Jakarta – The Indonesian army's legal chief said rape and killing should not be classified as human rights violations and is calling for soldiers accused of rights abuses to be tried in military courts, according to reports here Saturday.

Major General Timor Manurung, who heads the military's legal department, said a clear definition of what constituted human rights abuses needed to be hammered before any cases were heard.

"If a member of TNI [Indonesian Armed Forces] kills or rapes it does not directly come under the category of human rights violation, but general crimes and therefore there should be a clear and firm image of what consists a human rights violation," Manurung was quoted as saying by the Media Indonesia daily.

Manurung also called for any rights cases to be tried in a military tribunal instead of a civilian court.

"Because members of the TNI [the Indonesian Armed Forces] are some sort of officials of the state, those who violate the law should be tried by a military tribunal," Manurung told the paper

There has been growing pressure for the military to account for its record of violence and human rights violations, especially in the troubled province of Aceh where separatists have demanded the punishment of soldiers guilty of brutal repression.

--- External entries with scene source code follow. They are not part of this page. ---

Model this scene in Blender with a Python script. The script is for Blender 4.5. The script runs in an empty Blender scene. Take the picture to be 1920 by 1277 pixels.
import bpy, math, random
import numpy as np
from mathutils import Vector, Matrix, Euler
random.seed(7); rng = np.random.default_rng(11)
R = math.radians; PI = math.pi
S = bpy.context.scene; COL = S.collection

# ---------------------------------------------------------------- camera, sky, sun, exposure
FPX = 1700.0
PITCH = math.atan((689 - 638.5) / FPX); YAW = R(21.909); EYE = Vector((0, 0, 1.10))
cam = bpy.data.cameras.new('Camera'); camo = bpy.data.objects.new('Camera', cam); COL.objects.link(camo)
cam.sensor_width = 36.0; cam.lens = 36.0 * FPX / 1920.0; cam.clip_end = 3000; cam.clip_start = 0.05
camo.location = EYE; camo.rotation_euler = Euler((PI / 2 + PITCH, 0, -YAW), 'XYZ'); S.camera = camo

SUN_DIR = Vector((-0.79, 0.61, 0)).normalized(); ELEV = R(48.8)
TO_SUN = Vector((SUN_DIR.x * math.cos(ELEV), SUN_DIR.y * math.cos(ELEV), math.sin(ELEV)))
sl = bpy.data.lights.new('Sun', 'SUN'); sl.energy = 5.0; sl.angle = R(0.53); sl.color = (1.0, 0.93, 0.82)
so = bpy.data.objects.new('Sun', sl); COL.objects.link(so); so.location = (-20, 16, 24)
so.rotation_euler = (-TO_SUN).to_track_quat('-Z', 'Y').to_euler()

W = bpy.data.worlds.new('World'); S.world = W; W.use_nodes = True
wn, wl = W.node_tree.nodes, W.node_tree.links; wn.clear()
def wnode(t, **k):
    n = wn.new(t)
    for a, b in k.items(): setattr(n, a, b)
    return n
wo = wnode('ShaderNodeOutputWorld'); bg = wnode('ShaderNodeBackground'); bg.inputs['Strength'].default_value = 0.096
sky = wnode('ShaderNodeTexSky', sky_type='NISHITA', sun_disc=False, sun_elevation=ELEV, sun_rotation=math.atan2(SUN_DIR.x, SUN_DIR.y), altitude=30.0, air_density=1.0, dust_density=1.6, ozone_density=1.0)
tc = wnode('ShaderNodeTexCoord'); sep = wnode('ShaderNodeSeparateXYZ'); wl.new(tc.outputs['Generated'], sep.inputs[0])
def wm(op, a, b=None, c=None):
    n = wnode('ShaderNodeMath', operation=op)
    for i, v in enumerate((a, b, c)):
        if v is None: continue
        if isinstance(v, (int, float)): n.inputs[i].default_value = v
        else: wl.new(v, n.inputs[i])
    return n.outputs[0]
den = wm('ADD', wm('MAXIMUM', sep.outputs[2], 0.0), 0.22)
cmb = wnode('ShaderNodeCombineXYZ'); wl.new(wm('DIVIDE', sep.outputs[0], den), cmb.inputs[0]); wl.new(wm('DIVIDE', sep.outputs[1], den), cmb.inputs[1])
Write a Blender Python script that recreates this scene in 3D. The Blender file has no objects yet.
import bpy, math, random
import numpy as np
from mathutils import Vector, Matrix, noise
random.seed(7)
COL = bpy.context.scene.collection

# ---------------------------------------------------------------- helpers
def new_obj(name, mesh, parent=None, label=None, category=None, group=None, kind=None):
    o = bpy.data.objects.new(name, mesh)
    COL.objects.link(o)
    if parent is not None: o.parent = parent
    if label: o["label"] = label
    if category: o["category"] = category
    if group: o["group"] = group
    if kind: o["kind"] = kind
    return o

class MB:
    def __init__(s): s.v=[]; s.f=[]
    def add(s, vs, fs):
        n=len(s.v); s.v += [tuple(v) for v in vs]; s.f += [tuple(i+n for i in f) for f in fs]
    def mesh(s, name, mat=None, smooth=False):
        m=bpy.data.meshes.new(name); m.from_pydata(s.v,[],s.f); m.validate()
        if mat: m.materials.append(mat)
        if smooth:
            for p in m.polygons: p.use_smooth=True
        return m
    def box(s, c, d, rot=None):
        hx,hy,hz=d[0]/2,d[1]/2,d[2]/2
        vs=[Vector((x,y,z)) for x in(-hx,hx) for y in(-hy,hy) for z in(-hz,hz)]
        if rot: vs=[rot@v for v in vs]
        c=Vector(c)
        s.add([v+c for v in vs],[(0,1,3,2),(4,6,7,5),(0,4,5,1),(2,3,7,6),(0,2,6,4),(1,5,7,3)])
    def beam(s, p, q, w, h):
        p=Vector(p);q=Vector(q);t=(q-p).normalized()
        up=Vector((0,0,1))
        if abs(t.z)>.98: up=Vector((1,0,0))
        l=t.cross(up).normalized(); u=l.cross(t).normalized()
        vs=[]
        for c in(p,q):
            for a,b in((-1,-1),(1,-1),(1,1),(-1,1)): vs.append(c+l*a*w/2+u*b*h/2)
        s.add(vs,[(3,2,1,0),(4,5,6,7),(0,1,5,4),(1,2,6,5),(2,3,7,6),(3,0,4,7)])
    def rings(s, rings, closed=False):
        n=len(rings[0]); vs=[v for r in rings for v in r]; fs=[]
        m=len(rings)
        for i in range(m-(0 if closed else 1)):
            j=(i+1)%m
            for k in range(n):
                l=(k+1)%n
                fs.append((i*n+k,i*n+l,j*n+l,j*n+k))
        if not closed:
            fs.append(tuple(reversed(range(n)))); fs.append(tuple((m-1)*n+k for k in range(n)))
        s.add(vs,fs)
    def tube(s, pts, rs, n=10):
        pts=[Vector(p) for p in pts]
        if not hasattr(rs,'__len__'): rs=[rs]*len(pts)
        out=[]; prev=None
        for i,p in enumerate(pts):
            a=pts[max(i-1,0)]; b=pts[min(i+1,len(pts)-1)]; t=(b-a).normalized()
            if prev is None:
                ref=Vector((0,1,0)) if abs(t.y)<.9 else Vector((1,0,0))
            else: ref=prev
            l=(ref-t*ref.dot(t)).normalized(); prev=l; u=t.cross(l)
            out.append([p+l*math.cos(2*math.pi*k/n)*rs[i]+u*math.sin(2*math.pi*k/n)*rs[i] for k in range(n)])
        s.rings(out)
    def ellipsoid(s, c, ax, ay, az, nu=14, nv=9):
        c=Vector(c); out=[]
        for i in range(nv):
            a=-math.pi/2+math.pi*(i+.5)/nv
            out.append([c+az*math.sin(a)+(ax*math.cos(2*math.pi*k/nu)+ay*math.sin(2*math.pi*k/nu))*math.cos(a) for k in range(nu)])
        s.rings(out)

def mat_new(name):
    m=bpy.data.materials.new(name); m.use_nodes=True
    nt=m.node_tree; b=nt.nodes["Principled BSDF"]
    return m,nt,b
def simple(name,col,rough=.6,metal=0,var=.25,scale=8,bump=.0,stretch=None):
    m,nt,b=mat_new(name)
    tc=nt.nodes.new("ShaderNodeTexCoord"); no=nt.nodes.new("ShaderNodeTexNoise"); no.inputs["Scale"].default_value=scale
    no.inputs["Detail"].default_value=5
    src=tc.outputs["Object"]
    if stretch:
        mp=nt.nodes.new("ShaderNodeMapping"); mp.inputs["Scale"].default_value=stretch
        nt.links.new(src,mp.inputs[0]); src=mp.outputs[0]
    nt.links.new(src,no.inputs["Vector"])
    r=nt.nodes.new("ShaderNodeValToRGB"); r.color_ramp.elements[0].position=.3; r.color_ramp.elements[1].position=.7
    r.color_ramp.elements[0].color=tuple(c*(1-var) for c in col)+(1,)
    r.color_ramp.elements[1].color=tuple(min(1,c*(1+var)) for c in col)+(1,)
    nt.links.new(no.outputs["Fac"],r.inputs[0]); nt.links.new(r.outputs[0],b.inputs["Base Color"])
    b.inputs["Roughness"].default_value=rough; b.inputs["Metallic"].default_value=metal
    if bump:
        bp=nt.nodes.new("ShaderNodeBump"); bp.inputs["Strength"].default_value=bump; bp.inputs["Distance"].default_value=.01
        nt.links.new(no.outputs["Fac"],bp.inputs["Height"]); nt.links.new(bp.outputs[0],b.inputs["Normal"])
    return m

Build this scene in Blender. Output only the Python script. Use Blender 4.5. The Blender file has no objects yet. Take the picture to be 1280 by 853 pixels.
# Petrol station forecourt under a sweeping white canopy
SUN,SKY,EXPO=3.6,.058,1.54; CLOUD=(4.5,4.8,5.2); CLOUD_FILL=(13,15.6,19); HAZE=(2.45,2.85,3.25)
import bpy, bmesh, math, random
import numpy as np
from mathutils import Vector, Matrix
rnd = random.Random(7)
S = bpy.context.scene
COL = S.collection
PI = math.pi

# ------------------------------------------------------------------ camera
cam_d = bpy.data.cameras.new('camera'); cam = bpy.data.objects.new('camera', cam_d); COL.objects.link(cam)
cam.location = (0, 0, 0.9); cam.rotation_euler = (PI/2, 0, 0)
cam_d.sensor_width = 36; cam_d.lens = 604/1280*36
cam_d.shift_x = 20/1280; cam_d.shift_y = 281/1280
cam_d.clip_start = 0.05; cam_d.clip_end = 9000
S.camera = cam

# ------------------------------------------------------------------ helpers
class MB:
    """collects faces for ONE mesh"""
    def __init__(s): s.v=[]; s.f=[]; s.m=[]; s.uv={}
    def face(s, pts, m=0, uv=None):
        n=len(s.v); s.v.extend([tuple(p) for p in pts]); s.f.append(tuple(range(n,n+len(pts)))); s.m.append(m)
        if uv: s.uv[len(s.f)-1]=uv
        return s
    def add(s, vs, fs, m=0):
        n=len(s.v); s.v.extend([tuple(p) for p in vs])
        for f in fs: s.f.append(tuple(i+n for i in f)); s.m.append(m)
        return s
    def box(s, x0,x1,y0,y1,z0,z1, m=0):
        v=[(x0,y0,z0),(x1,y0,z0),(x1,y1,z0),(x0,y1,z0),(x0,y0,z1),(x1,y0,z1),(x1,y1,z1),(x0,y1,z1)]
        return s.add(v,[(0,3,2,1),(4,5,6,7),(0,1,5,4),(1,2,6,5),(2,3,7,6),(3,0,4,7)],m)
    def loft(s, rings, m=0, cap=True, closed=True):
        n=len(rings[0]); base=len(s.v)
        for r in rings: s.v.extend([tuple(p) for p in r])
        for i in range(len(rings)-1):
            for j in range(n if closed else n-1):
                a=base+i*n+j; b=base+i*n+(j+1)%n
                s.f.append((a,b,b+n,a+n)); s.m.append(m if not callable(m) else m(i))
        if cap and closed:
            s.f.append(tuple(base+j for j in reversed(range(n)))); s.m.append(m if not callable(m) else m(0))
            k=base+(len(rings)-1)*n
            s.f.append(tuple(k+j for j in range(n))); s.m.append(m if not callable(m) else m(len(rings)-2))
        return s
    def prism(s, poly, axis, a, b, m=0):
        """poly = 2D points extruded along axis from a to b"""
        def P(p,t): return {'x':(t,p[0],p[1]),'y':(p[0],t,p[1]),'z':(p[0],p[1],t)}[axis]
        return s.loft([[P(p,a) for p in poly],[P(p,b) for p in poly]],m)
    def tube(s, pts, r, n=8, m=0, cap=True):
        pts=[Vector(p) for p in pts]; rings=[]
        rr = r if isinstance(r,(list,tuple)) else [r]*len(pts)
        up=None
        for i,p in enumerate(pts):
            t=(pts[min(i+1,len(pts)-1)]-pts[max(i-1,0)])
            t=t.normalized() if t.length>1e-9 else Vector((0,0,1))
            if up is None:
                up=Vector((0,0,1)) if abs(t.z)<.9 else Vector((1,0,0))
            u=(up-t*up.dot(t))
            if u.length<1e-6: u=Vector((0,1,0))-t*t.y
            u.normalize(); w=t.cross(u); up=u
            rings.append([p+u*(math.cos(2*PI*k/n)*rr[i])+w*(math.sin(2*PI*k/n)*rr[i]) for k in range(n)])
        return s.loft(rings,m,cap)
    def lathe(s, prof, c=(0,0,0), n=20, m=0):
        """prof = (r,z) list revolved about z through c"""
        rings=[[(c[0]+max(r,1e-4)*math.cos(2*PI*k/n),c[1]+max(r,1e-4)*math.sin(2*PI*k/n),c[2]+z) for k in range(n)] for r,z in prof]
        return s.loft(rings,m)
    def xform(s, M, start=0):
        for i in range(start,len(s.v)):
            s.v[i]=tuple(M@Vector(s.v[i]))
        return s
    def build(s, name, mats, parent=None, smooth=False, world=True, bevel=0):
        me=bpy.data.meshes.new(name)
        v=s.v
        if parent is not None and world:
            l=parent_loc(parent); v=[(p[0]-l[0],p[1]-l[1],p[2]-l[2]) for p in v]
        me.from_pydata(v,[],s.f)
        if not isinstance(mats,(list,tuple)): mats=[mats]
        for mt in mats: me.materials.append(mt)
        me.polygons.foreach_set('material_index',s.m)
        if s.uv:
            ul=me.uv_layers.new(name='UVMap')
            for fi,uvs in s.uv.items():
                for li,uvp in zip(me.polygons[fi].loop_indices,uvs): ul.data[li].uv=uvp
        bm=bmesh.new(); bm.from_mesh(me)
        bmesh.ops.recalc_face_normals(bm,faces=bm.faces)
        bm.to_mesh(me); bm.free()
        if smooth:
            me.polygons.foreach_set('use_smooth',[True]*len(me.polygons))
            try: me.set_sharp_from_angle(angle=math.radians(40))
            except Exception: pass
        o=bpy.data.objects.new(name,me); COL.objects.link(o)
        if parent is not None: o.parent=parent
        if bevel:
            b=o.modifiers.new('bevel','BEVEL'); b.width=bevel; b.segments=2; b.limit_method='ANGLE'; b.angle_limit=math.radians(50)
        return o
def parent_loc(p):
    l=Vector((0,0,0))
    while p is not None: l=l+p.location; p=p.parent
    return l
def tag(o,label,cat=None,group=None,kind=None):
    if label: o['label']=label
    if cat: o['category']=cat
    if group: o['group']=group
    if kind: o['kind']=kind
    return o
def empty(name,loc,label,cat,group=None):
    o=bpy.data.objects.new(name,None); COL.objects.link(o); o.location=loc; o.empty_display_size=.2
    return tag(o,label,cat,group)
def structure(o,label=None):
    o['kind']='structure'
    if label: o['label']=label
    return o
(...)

The Indonesian military has been accused of widespread human rights violations during a 10-year campaign to crush the separatist movement which was only called off last year. More than 2,000 people are believed to have been killed.

Despite the end of operations, the province has continued to be wracked by violence with some 300 people killed since May.

An independent commission probing atrocities in Aceh has said it had names of active and retired officers involved in human rights violations and that the dossiers of five main cases had been forwarded to the attorney general. The commission has also called for the setting up of a special tribunal to hear the cases.

Jakarta has said the first trials hearing allegations of human rights violations in Aceh were expected to open next week.

Military Spokesman Major General Sudrajat said that anywhere in the world, soldiers are court martialled and not judged in a civilian court. "Military laws are harsher than civilian laws," Sudrajat said, according to deticom, an online news service.

Manurung said the use of military tribunals "is not intended to lighten the sentences or make soldiers immune from the law. It is not also intended to freeze cases of law violations involving members of the TNI," he said.

A number of soldiers have been court martialled for past violence, including incidents in Aceh, but their sentences have been far more lenient than those meted out by civilian courts for similar crimes.

Human rights activists have also said that so far, only footsoldiers and lower officers have been court martialled over the violence and that the higher echelons have always escaped unharmed.

But Sudrajat was quoted by the Kompas daily as saying that higher officers could only be brought to court if there were clear indications that the violations by the soldiers were made under their direct instructions.

"If for example, a soldier kills someone, he should be punished for the deed and not his commander, unless it was done at the order of the commander," Sudrajat said.